- Texte visé : Proposition de loi, adoptée par le Sénat, visant à renforcer les prérogatives des officiers de l’état civil et du ministère public pour lutter contre les mariages simulés ou arrangés, n° 1008
- Stade de lecture : 1ère lecture (2ème assemblée saisie)
- Examiné par : Commission des lois constitutionnelles, de la législation et de l'administration générale de la République
Sous réserve de son traitement par les services de l'Assemblée nationale et de sa recevabilité
Supprimer cet article.
Ce qui fonde la légitimité d’un mariage n’est pas la régularité administrative, mais la volonté claire et réciproque de s’unir. Si l’Etat doit vérifier la sincérité de ce consentement, il ne peut s’immiscer dans la liberté de choisir son conjoint, liberté fondamentale protégée par nos engagements internationaux (CEDH, articles 12 et 14) et notre Constitution, reconnue à tous ceux qui résident sur le territoire de la République, quelle que soit leur situation, ainsi que l’a rappelé le Conseil constitutionnel à chaque occasion qui s’est présentée devant lui (décision n°93-325 DC du 13 août 1993, décision n°2003-482 DC du 20 novembre 2003).
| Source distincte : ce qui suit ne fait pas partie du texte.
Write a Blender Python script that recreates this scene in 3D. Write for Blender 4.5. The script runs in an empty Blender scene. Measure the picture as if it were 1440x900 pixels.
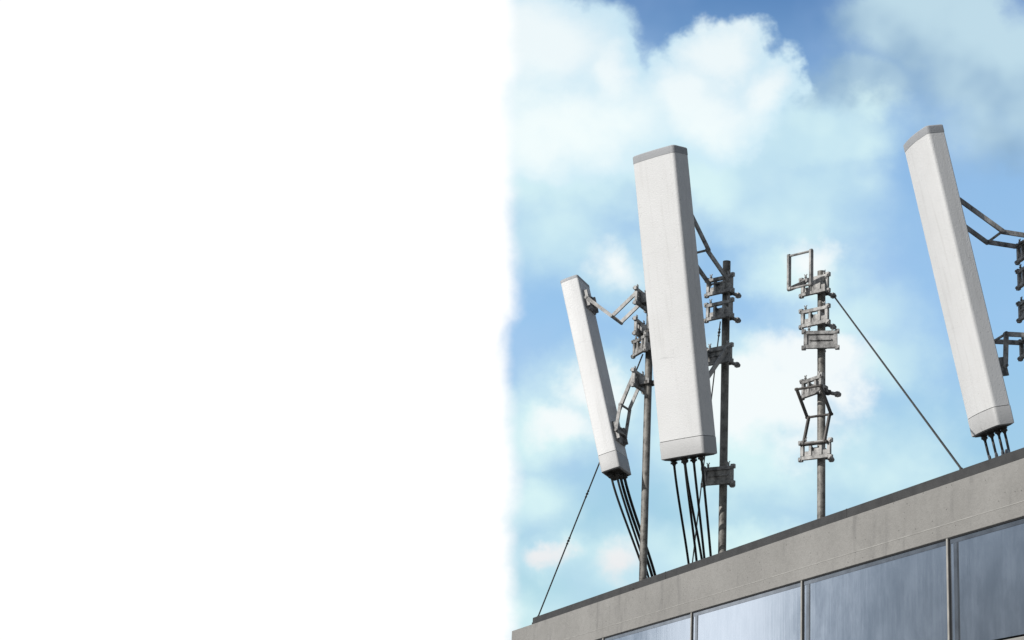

Les auteurs du texte n'ont visiblement pas intégré l'idée selon laquelle “la loi n’exprime la volonté générale que dans le respect de la Constitution” (décision n°85-87 du 23 août 1985) et il est fâcheux que, dans notre démocratie, le législateur porte atteinte, en toute connaissance de cause, à nos principes fondamentaux. Outre le fait qu'il porte frontalement atteinte au principe d'égalité et de non-discrimination, l’article 1er va en effet clairement à l’encontre de la liberté matrimoniale en établissant une présomption irréfragable de fraude généralisée vis-à-vis des personnes étrangères en situation irrégulière. L’État n’a pas à présumer la fraude. Il doit protéger cette liberté tout en sanctionnant les abus grâce à un cadre juridique robuste, dont nous disposons d’ores et déjà (audition préalable des futurs époux, constitution d’un dossier, procédure d’opposition au mariage auprès du procureur de la république, sursis de quinze jours à la célébration du mariage en cas d'indices sérieux laissant présumer l'absence d'une réelle intention matrimoniale, pénalisation des mariages blancs et gris). Toute autre approche reviendrait à sacrifier les droits fondamentaux au nom d’un principe de suspicion généralisée, ce qui n’est ni juridiquement justifiable ni moralement acceptable.